Disclaimer: I’m no expert when it comes to AS, not even a newbie, so I hope someone can still help me with this…
I use Keyboard Maestro and for some reason the engine crashes and my macros stop working until I restart the engine. I found the following script that gets triggered when the engine crashes, showing me a notification, which is already a great thing:
repeat
tell application "System Events"
if name of every process does not contain "Keyboard Maestro Engine" then display alert "Keyboard Maestro Engine quit!"
end tell
delay 5
end repeat
Now what I would like to have, instead of just the notification, would be the same popup, but instead of the OK button, I could have a button that automatically launches the engine.

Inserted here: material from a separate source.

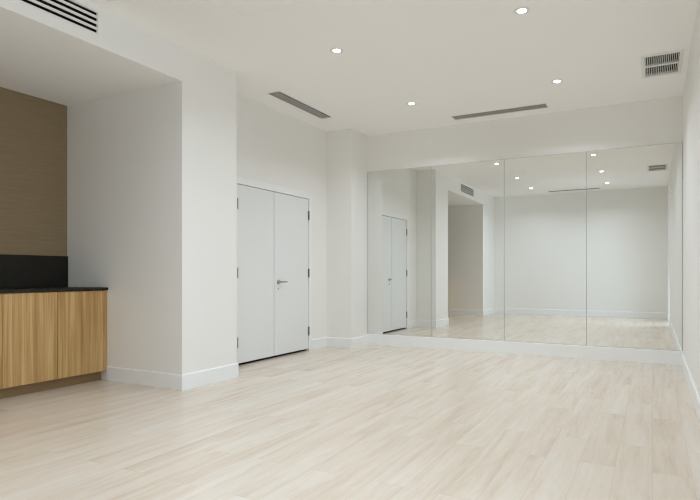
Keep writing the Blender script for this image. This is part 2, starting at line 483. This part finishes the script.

Can this be done?
So basically, where it says “display alert”, I would have something else that would show me the pop up with the “Launch KM Engine” button and would launch it, so I don’t have to go and launch it manually by going to the folder that contains it.
Thank you for the reply.
Maybe I wasn’t clear about what I need…
The issue now is not whether I’m using Keyboard Maestro or any other app, and it’s not about the errors. My goal is to have a script that instead of showing a notification window with an OK button (then I have to go launch Keyboard Maestro Engine manually), I would like to have a script that shows me a window that has a button that I can customize with a name like “Launch KM Engine” and when I click it, it launches the app.
Thanks again. Unfortunately, as I mentioned, I’m not familiar with AS. I got this other script from an online source and I can “kinda” understand what’s happening there when I read it, but I don’t have the knowledge to actually create something from scratch.
Would you mind sharing it? If it’s too complicated/time consuming for you, it’s ok, I understand.
Hi tiagorocha1979,
Why don’t you simply do a standard display dialog? If you hit the “OK” button, then the next step is a the launch command you need. Otherwise, you hit cancel to cancel the whole script.
Or better yet: A display dialog with 3 buttons: Cancel, Launch, and OK.